Of course, with a definition like this, the big questions become "What does it mean for something or its interests to matter morally for one's own sake?" and "What does it mean for something to be wronged?" In practice, of course, philosophers don't tend to ask this question, which is surprising; or perhaps not surprising, since the most natural answer to the first question is, "They can be considered in good moral reasoning as an end or valuable" and the most natural answer to the second is "Something is wronged when its value is not properly regarded". These answers, though, would make talk of moral status otiose -- it would contribute nothing that could not be said better another way, and almost anything could have 'moral status' in this sense at some point or another. What philosophers in practice use 'moral status' to do is to argue that things should be denied rights, and answers that give everything moral status, even if only contingently, even if only intermittently, would make 'moral status' nearly useless in such arguments. (It would still be possible to have such arguments, but 'moral status' wouldn't be very handy for them.) Yet there is very little reason to deny that things can morally matter for their own sake at least some of the time; and almost any account that did deny it would end up being very difficult to apply consistently without the kinds of actions that many people would consider egregiously unjust.
I think that virtually all discussions of 'moral status' are nonsense of the worst sort. The article, however, is quite good; it lays out the common positions fairly, and while it does not consider the whole problem head-on, it does consider part of the problem. As the authors state (FMS means 'full moral status'):
Nonetheless, providing an adequate theory to account for the FMS of unimpaired infants and cognitively impaired human beings without attributing the same status to most animals has proven very difficult. In fact, our survey in section 4 suggests that this challenge has not been met by any of the existing accounts of the grounds of moral status.

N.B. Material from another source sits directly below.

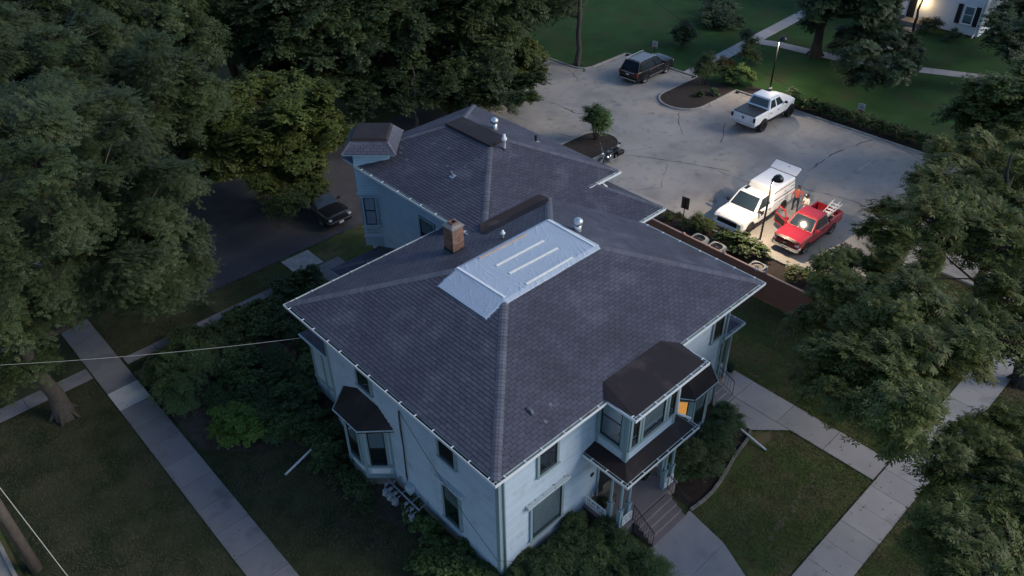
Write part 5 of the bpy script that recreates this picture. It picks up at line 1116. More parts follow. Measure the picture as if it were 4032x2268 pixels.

Some philosophers have, as a result, questioned or even abandoned this seemingly commonsense view, including the aspect that holds all adult cognitively unimpaired human beings have FMS (see the end of section 4.1).
Of course, we could also accept the point instead of trying to save our accounts of 'moral status' by insisting that not all "adult cognitively unimpaired human beings" have full moral status, and conclude that accounts of 'moral status' don't really contribute anything of importance. But then we couldn't have a cottage industry of people just making up criteria for 'moral status', completely disconnected from common sense or any other way of determining whether they are even heading very roughly in the right direction.